Quantcast

Trump charged with 34 felony counts in hush money scheme

Associated Press | 4/6/2023, 6 p.m.
A stone-faced Donald Trump made a momentous courtroom appearance Tuesday when he was confronted with a 34-count felony indictment charging ...
Former President Donald Trump waits in a New York courtroom to hear his charges related to falsifying business records in a hush money investigation, the first president ever to be charged with felonies. Photo by Associated Press

NEW YORK - A stone-faced Donald Trump made a momentous courtroom appearance Tuesday when he was confronted with a 34-count felony indictment charging him in a scheme to bury allegations of extramarital affairs that arose during his first White House campaign.

The arraignment in a Manhattan courtroom was a stunning — and humbling — spectacle for the first ex-president to ever face criminal charges. With Mr. Trump watching in silence, prosecutors bluntly accused him of criminal conduct and set the stage for a possible criminal trial in the city where he became a celebrity decades ago.

The indictment centers on allegations that Mr. Trump falsified internal business records at his private company while trying to cover up an effort to illegally influence the 2016 election by arranging payments that silenced claims potentially harmful to his candidacy. It includes 34 counts of fudging records related to checks Trump sent to his personal lawyer and problem-solver to reimburse him for his role in paying off a porn actor who said she had an extramarital sexual encounter with Trump years earlier.

“The defendant, Donald J. Trump, falsified New York business records in order to conceal an illegal conspiracy to undermine the integrity of the 2016 presidential election and other violations of election laws,” said Assistant District Attorney Christopher Conroy.

Mr. Trump, somber and silent as he entered and exited the Manhattan courtroom, said “not guilty” in a firm voice while facing a judge who warned him to refrain from rhetoric that could inflame or cause civil unrest. All told, the ever-verbose Mr. Trump, who for weeks before Tuesday’s arraignment had assailed the case against him as political persecution, uttered only 10 words in the courtroom. He appeared to glare for a period at Manhattan District Attorney Alvin Bragg, the prosecutor who brought the case.
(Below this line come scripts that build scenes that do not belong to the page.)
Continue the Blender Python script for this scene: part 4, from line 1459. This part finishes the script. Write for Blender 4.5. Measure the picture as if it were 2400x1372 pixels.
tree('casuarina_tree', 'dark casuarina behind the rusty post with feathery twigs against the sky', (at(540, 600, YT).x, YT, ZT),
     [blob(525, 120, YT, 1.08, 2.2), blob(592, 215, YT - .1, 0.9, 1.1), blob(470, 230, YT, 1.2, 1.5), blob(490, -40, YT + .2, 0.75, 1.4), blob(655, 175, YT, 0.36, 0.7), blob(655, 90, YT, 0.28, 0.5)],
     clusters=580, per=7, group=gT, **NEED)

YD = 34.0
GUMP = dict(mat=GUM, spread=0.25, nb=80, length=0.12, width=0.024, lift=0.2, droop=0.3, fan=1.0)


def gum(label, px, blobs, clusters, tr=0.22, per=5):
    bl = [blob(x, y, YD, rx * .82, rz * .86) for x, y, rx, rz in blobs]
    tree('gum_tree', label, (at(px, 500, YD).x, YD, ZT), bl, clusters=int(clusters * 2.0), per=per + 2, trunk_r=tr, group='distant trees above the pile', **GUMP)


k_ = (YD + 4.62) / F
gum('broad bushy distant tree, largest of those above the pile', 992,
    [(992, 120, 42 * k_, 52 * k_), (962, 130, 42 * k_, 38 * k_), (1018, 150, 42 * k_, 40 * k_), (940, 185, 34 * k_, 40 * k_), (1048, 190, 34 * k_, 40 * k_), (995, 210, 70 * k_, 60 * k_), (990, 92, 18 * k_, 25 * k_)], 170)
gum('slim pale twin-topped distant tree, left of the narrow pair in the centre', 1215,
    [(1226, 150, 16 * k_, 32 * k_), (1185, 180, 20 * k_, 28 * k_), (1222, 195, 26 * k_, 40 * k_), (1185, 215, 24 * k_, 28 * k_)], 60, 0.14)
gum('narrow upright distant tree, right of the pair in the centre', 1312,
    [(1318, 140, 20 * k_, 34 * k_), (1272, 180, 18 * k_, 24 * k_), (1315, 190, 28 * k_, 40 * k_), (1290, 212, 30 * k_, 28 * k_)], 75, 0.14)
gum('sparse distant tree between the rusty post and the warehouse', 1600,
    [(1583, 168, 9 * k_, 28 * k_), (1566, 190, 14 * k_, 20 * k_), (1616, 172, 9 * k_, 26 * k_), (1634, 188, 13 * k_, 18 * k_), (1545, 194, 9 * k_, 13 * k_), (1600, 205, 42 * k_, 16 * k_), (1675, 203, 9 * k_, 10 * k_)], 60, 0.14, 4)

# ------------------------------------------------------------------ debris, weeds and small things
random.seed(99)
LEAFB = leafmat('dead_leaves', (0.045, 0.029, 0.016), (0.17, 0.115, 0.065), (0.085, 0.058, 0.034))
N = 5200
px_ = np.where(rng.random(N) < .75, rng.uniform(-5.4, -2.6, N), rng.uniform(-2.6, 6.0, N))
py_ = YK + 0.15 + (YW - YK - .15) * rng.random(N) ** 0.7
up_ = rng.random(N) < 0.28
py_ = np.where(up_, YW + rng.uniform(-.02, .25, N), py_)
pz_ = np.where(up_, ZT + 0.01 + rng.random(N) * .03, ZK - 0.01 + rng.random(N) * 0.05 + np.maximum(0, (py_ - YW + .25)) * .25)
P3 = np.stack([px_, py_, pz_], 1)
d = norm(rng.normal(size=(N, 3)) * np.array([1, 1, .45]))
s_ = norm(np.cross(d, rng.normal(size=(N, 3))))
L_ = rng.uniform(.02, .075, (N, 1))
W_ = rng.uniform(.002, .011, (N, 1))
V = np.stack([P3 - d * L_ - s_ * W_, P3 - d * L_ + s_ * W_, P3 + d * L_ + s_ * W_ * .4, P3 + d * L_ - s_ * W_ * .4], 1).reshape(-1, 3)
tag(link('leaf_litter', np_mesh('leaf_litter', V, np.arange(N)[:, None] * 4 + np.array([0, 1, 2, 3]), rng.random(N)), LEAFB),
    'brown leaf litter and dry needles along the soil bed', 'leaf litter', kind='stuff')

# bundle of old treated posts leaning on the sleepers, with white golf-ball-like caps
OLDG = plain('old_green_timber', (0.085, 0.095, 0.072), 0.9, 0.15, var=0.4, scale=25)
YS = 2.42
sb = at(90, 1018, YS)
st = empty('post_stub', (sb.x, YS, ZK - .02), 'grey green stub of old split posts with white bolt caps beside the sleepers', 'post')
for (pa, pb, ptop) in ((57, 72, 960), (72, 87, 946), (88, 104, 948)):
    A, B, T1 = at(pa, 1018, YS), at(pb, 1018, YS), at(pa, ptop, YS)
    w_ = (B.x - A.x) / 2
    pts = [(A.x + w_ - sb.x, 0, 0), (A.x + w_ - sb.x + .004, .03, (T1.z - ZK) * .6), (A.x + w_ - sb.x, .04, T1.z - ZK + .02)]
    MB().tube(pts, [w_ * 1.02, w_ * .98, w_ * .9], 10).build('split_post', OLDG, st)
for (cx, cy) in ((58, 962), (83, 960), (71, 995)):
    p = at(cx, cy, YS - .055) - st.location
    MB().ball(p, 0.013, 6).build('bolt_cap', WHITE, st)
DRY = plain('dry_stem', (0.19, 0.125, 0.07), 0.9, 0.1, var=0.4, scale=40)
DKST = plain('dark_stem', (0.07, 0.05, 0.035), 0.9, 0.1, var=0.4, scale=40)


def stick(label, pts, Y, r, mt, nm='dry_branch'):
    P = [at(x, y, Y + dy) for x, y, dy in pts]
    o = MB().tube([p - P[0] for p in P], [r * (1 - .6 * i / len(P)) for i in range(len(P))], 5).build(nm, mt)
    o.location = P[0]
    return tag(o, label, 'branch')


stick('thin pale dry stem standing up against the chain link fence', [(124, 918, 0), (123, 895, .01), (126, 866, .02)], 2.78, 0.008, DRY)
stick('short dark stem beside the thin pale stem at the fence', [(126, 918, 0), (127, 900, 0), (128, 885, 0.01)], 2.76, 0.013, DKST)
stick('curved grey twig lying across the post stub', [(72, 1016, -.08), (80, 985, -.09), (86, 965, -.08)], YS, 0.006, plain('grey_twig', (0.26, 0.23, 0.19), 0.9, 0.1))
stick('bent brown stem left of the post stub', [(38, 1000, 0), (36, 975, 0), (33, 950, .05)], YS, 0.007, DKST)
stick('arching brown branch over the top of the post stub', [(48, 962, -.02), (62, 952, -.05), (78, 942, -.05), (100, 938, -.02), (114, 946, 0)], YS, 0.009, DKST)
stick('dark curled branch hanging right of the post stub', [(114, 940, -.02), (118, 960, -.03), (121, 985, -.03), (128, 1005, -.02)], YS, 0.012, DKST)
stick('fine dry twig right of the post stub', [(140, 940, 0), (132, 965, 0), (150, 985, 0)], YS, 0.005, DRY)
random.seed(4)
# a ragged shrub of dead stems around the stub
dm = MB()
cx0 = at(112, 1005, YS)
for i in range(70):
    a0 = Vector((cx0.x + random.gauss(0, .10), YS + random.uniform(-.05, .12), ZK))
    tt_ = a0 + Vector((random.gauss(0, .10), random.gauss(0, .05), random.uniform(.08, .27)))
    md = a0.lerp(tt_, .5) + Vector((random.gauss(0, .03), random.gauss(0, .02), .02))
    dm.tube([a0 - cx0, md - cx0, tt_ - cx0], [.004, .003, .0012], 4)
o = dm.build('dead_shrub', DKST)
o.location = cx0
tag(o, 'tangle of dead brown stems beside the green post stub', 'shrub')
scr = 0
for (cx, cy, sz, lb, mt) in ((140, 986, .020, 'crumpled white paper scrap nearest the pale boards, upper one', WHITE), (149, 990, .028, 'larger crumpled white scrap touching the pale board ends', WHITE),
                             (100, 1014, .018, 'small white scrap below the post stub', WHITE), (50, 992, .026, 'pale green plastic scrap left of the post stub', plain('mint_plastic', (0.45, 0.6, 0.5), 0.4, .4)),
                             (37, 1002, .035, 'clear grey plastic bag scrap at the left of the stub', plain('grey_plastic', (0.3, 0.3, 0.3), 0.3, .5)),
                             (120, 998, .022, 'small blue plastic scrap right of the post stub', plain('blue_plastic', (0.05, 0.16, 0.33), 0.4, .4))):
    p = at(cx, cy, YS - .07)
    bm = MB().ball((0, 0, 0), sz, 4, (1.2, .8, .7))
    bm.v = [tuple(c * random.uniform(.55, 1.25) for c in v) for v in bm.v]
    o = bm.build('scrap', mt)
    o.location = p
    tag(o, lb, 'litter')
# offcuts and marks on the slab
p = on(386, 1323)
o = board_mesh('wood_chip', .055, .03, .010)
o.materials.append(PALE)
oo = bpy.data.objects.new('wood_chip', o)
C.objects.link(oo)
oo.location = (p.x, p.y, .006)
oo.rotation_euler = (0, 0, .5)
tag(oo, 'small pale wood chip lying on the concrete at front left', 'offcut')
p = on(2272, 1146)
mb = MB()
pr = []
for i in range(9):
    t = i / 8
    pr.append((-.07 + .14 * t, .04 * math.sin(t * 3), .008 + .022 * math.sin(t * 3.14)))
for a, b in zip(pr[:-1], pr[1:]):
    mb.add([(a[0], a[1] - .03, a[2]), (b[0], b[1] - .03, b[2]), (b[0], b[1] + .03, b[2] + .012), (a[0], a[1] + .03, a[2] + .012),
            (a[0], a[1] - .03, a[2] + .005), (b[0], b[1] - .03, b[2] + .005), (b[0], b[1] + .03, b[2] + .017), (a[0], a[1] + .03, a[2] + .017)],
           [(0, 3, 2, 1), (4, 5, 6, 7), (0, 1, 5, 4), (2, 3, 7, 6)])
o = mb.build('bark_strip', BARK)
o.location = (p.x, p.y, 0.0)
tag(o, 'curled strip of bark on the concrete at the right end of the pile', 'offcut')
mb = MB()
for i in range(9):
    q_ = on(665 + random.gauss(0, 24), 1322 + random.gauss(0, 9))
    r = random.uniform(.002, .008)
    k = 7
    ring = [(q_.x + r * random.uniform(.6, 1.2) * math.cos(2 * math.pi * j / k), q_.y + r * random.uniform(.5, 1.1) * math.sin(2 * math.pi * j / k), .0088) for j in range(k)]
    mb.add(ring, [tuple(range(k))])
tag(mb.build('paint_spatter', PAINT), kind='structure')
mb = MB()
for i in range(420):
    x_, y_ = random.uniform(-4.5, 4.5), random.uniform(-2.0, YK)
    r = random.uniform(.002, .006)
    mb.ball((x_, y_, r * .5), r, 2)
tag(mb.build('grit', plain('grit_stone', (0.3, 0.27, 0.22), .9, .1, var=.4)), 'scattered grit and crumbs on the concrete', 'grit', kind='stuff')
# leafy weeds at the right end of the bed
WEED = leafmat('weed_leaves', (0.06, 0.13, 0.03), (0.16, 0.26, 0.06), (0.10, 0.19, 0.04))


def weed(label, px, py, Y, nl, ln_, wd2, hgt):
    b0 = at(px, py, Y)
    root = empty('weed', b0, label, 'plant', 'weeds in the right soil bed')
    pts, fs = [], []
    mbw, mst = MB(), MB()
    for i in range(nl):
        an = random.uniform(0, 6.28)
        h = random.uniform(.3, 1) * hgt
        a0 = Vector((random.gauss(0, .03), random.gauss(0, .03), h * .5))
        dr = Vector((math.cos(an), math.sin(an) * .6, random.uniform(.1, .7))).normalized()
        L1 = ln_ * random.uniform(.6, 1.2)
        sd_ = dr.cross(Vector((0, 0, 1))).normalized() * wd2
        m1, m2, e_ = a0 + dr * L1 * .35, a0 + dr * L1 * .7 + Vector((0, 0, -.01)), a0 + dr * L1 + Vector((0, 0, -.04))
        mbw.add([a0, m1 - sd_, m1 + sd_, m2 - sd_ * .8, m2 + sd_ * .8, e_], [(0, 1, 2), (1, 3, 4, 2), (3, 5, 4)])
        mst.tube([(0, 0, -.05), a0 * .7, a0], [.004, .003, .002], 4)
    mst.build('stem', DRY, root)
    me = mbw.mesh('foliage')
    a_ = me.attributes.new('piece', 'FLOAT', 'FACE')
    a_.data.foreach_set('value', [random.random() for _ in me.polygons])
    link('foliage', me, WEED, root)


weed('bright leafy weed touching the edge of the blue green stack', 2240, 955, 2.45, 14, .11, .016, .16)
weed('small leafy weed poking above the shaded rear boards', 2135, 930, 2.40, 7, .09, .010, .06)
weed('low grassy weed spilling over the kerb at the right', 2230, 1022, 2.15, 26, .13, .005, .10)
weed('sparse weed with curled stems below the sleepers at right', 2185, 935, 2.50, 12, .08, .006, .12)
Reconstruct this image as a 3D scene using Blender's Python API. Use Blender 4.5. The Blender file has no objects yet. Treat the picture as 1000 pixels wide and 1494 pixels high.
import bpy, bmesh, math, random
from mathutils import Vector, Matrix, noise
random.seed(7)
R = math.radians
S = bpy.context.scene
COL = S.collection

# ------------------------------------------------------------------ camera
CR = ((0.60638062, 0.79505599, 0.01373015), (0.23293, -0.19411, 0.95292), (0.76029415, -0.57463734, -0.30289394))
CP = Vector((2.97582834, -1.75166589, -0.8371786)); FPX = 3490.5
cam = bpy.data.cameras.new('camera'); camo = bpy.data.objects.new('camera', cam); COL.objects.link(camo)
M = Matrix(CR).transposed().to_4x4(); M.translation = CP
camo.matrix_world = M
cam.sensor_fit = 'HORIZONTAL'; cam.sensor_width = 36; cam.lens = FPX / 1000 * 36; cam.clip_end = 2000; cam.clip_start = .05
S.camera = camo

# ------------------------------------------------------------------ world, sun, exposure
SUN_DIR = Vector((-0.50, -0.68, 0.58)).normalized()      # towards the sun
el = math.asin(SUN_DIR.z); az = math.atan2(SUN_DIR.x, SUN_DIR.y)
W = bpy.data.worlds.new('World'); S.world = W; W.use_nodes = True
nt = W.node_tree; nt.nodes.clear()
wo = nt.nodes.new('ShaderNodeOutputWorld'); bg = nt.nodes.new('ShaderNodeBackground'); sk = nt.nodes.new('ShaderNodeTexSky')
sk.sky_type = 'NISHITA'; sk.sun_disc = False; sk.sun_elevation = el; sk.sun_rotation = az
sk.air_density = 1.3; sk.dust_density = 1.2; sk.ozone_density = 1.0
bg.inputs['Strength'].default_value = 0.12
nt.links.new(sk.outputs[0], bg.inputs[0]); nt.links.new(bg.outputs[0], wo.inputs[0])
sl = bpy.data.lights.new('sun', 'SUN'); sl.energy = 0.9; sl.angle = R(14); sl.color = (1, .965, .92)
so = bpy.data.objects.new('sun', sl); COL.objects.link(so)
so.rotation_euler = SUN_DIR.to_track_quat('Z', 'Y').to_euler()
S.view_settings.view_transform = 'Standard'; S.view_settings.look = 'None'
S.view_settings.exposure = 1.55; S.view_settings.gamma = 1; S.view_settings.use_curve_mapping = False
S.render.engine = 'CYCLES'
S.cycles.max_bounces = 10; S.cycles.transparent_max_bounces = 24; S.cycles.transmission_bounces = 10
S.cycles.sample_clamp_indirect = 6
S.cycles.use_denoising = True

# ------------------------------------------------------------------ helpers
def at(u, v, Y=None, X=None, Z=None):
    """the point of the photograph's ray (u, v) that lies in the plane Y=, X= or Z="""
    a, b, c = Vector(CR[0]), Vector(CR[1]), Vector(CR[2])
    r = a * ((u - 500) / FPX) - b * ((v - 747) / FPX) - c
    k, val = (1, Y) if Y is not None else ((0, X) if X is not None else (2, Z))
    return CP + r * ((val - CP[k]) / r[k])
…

As he returned to his Florida estate, Mar-a-Lago, where he delivered a primetime address to hundreds of supporters, Mr. Trump again protested his innocence and asserted on his Truth Social platform that the “hearing was shocking to many in that they had no ‘surprises,’ and therefore, no case.”

In his speech, Mr. Trump lashed out anew at the prosecution and attacked in bitter terms the prosecutor and the judge presiding over the case despite being admonished hours earlier about incendiary rhetoric. In a sign of that other probes are weighing on him, Mr. Trump also steered his speech into a broadside against a separate Justice Department investigation into the mishandling of classified documents.

“I never thought anything like this could happen in America,” Mr. Trump said of the New York indictment. “This fake case was brought only to interfere with the upcoming 2024 election and it should be dropped immediately.”